No. I don't know why you would think that. Brittany was Gallo-Breton, and the two ethnicity almost cut the duchy in two. Two very, very different languages and ethnicity. I would know, i was born on the lingual border. Occitan was closer to Ligurian than to Paris' French, Normand was closer to London's, I would like to think that Liege was always speaking alsacian rather than French, and that Burgundy was speaking more French than the Armagnac Duchy was. The Basque ethnicity was always separated between two crowns (at least)
You know what defined the national borders during the nationnalism epidemic of the 19th century? Natural borders. And when none exist, you create artificial ones, not a all following ethnicity. Ukraine? Lithuania? Poland even? No natural borders => the borders cut with forests or swampsm not "ethnical divide" (or else eastern Europe would NOT look like this).
> Napoleon failed outside his borders whereas within France, it might have just worked for him.
Yes, and what was France looking like when he took power?
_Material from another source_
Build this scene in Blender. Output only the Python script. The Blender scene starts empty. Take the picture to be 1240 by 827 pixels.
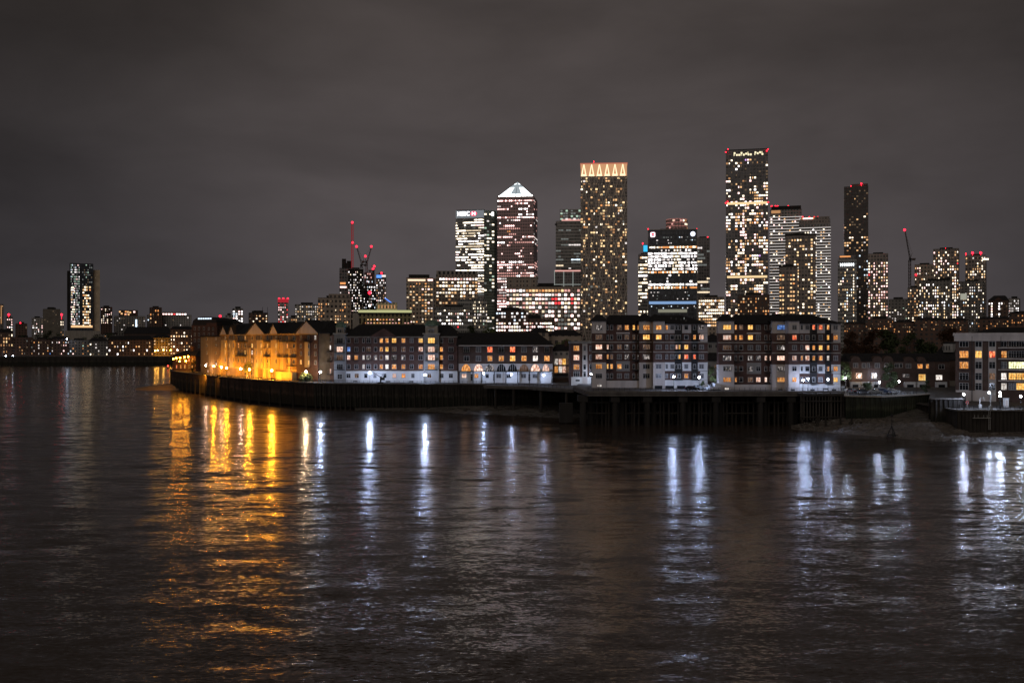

How yeah, Savoy, Piedmont, Liguria are really French. As are the netherlands... It worked for him until he started to meddle into other kingdom's/Empire internal affairs.
> Greece is still Greece today after 2500 years, the borders are similar.
Yeah, no. The old Greece western borders stopped before that (linguistically at least), the northern border reached higher, as were the eastern borders. I know that Iran fancy themselve as persia successor, but let's be honest, their border follow more natural borders than the old Persian Empire.
If ethnocentrism were "as old as time", what about the Mughals? What about the Romans? What about the "King of Franc" ruling over a lot of non-Franc (a majority of non-Franc even)? And the Holy Roman empire? What about the Commonwealth of Poland? The truth is, ethnicity is a lot like language, and follow the same rules language used to do.